The large Memorial at the crashsite of Chinook ZD576, the Neptune memorial can be seen on the hillside in the background(red arrow), it was easy to spot on this day as the sun was reflecting off the metal plaque.(More memorial photos)

Neptune memorial taken from the Chinook memorial with a zoom lens.

Above and below:- Mull of Kintyre Lighthouse. I believe this is now holiday accomodation.

Once back at the carpark we still had enough time to relocate the cars a couple of miles back down the road to check out two more crashsites, both of which were only a couple of hundred yards walk. Finding somewhere to park on the single track road was a bit of an issue so we simply rammed the cars up onto the muddy grass verge at a spot where the road had a bit of an incline, safe in the knowledge that we could just roll back down the hill to prevent getting stuck in the mud.


Lockheed Hudson AE640 crashed in these trees just below the cottage at Feorlan.

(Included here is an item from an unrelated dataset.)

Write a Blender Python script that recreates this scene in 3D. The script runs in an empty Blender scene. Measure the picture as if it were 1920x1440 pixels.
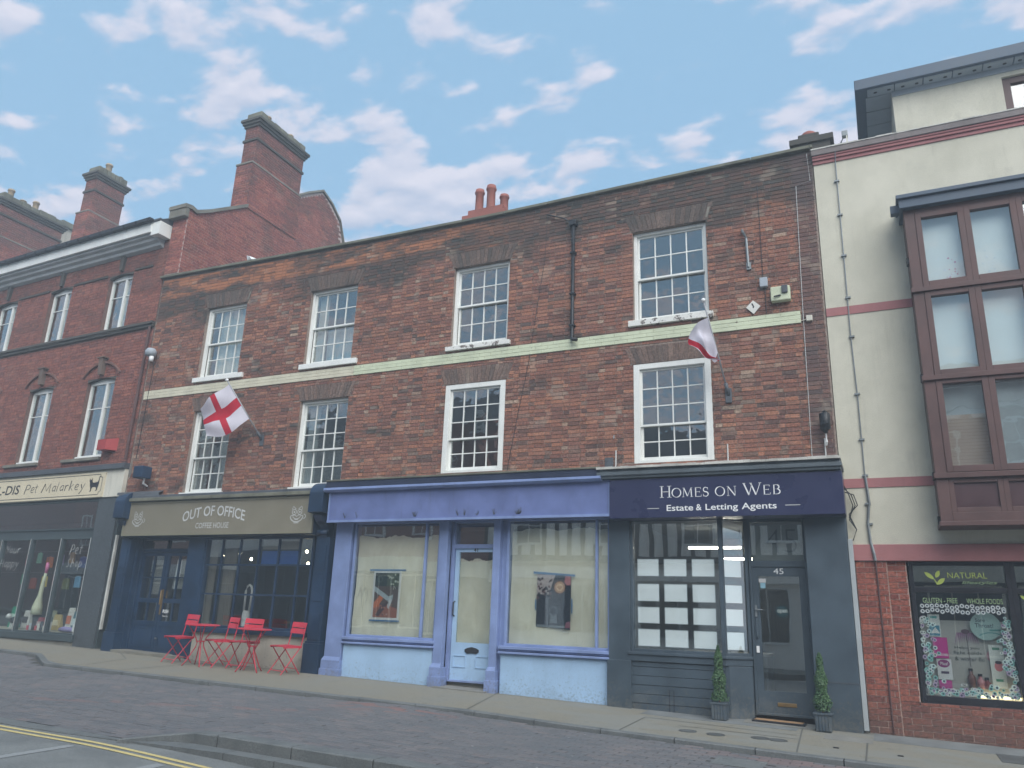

We did end up walking more than a couple of hundred yards to reach the Hudson crashsite at Feorlan as I'd spotted a track running down to the south of the crashsite so had figured by going in that way we could avoid doing battle with the thick bracken that hindered the approach from the north. A very deep gully put paid to that idea so we had to backtrack and come in from the north through the bracken.


Walking in from the south, pretty easy going until we got about 50 feet from the crashsite where we encountered a near vertical gully.


Walking in from the north through the bracken.


Only a scar and some tiny fragments at this one.(crash details)

After the Hudson we relocated the cars again to visit the eighth and last crashsite of the day and used the gravity assisted parking method again. This time it was a very short and easy walk, which was just as well as the light was starting to fail.

Above and below:-Last crashsite of a very long but extremely enjoyable day.(Crash details)


Avro Shackleton WB833 memorial on Glenmanuilt Hill.